In Anna Rohl’s recent review of Man of La Mancha (Full disclosure: I was the sound designer for this show, although I was not part of the run crew), Rohl brought up some legitimate, serious criticisms of the production. I agree with Rohl’s charge that the show’s violent rape scene and ongoing depictions of violence against women seemed incongruous with the comedic elements of the rest of the play. However, I’d like to raise a new question: who is at fault for producing this interpretation?
A New Perspective: this interpretation of the show was mostly the audience’s fault, not the actors’, and Covenant audiences desperately need to get their act together (pun slightly intended) for respectful viewing of serious dramatic material.
Theatre is an unusual artistic medium. It is a performance art, like film. Yet unlike film, it requires a high level of interaction with the audience in order to be effective. Funny, tragic, and thought-provoking bits of theatre are all performed live, by real people, standing no more than 40 feet away from you.
An Unrhetorical Question: How do you know what a theatrical production means? I’d like you to reconsider your first response, which I suspect was “by sitting and watching how it’s performed.” This notion stems from modern consumption of recorded dramatic media like film and T.V., where there’s no chance of changing what has been imprinted, and where familiar tropes or canned laugh tracks remove ambiguity about what is funny and what is not.

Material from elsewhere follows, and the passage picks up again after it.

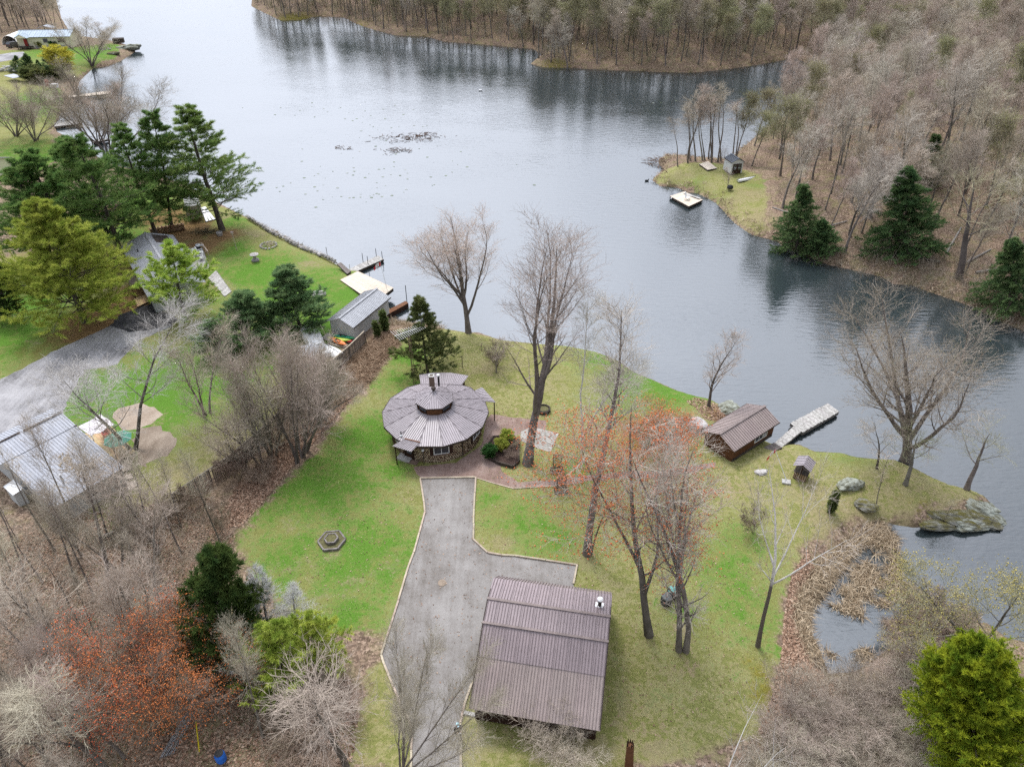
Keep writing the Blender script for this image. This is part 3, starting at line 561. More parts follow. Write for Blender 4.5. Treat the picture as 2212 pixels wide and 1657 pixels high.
evergreen('column', 51, 3.4, .06, .55, clear=.01, n=90, shape=(.9, 1, .12), pk=.3, nb=5, tn=4, tuft=.16, blades=7, wd=.05, mat_='column_green', ang=.6, up=.12, sub=.6)
evergreen('dead_spruce', 52, 8.5, .12, 2.0, clear=.05, n=80, shape=(1, .9, .06), pk=.25, nb=10, tn=4, tuft=.3, blades=2, wd=.014, mat_='silver', bark='bark_pale', droop=.06, gap=.05, sub=.45)
evergreen('globe', 53, 1.1, .05, .75, clear=.02, n=90, shape=(.7, 1, .5), pk=.5, nb=5, tn=3, tuft=.14, blades=7, wd=.05, mat_='shrub_yellow', ang=1.0, up=.15, sub=.5)
evergreen('globe_green', 54, 1.1, .05, .7, clear=.02, n=90, shape=(.7, 1, .5), pk=.5, nb=5, tn=3, tuft=.14, blades=7, wd=.05, mat_='shrub_green', ang=1.0, up=.15, sub=.5)

# ------------------------------------------------------------------ trees and shrubs where they stand
def T(key, b, top=None, **kw): return plant(key, ground(*b), topxy=top, **kw)
def thin(key, b, top, label, **kw): return T(key, b, top, label=label, **kw)
T('shore_maple', (1012, 720), (990, 452), width=13.5, name='maple_tree', label='broad leafless maple with reddish buds at the water edge north of the round house')
T('tall_twin', (1140, 1002), (1178, 500), width=16, name='tall_tree', label='tallest grey tree with two trunks just east of the round house and concrete pad')
T('poplar', (1268, 1196), (1285, 655), width=9, name='poplar_tree', label='tall slender leafless tree with its bare trunk rising from the lawn above the barn')
T('birch', (1256, 953), (1318, 640), width=11, name='birch_tree', label='white barked birch with pale branches on the lakeside lawn')
T('bare_thin', (1277, 1197), (1313, 1055), width=3.4, name='dead_tree', label='short dark broken tree with few twigs beside the tall slender trunk')
T('red_maple', (1402, 1371), (1375, 890), width=13, rz=2.4, name='red_maple_tree', label='tree covered in orange red buds above the barn, trunk on the lawn')
T('shaggy', (1473, 1402), (1545, 915), width=9, name='shaggy_tree', label='shaggy dark double trunked tree beside the compost bins')
T('bare_thin', (1468, 1277), (1490, 985), width=6, name='bare_tree', label='slimmer leafless tree standing right behind the compost bins')
T('dying_birch', (1637, 1395), (1742, 978), width=10, name='dying_birch_tree', label='leaning tree with dark trunk and white bare upper limbs by the marsh')
T('small_ash', (1531, 877), (1557, 709), width=5, name='young_tree', label='small upright leafless tree on the rocks beside the brown boathouse')
T('spread_oak', (1955, 998), (1985, 646), width=15, name='spreading_tree', label='large spreading multi limbed leafless tree at the water past the grey dock')
T('bare_thin', (1894, 1012), (1912, 905), width=5, name='bare_tree', label='small dark tree with sparse twigs between the grey dock and the large spreading tree')
T('leaning', (1956, 1047), (2010, 930), width=6, name='forked_tree', label='forked bare sapling just below the large spreading tree')
T('sapling', (1893, 1090), (1910, 965), width=2.2, name='sapling', label='thin sapling standing beside the mossy boulder pair')
T('leaning', (2088, 1058), (2140, 925), width=7, name='leaning_tree', label='crooked tree leaning over the water at the rock outcrop tip')
T('sapling', (2035, 1138), (2060, 1075), width=1.2, name='sapling', label='thin dead stick leaning on the rock outcrop')
T('yellow_bud', (2096, 1422), (2125, 1165), width=9.5, name='budding_tree', label='tree with pale yellow buds spreading over the small bay')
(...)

But theatre is different. Historically, the medium of theatre has been a participatory art, and substantial elements of this participation remain in modern theatrical performance.
Central Claim: Theatre is just as much about the audience’s response as it is about the actors’ performance. By attending a theatre production, you change the meaning of the show by when you chose to laugh, when you chose to be silent, and when you chose to whisper loudly to your friend. Not only do you govern your own experience while doing this, you subtly impact the way that your fellow audience-members interpret the show.
The Point (yes, we’ve finally got there): Man of La Mancha struck Anna Rohl (and me, and quite a lot of other people) as disturbing and incongruous because Covenant audiences, on a painful quantity of occasions, respond to theatre in disturbing, incongruous ways. In my role as sound designer, I got to attend several dress rehearsals, and I can confidently report that the show I saw then was entirely different from the show that audiences saw later. By the end of the last dress rehearsal, I was actually crying, as were a few other members of the production team. Even though we’d seen it and read it a thousand times, the finished production appeared to us as a deeply moving piece. It was an inspiring, unflinching musical essay on the darkness of the world and the hope of all people with “impossible dreams.”
This, of course, did not stick: when I attended a live-audience performance, I saw a completely different play. The audience heartily giggled at the womanizing, sexist behavior of the principal villains, and their evil was converted into a light bit of “boys will be boys” comedy. The audience inexplicably laughed at lines that had blindingly obvious foreboding subtexts, and most people seemed shocked and confused when the violence that had been foreshadowed for the past forty-five minutes actually took place.
At the theatre department, there’s “a very often-heard refrain” almost as common as the one which troubles the Padre in La Mancha. In any given show, when the audience laughs at a moment that is supposed to be dramatic, someone backstage always turns to someone else with a knowing look and a bit of a sad note in their voice, and delivers the well-worn phrase, “Well, everything’s a comedy at Covenant.” You see, this wasn’t just a problem with La Mancha. Through the years, Covenant Theatre has offered a variety of serious plays, and has often discovered that student audiences are disoriented by just how serious they are.
Consider this invitation: When you go see live theatre, at Covenant or elsewhere, pay careful attention to what’s happening onstage. Consider what the subtext of the scene might be, and whether it’s actually comedic or telling you something else entirely. Once you start viewing theatre in this participatory manner, in which you are not so much served an entertainment as invited into one, you may discover that you’re picking up on far more meaning than you were before. Was Man of La Mancha a perfect performance? Nope. But I wonder what it could have been, had audiences stopped for a moment to think.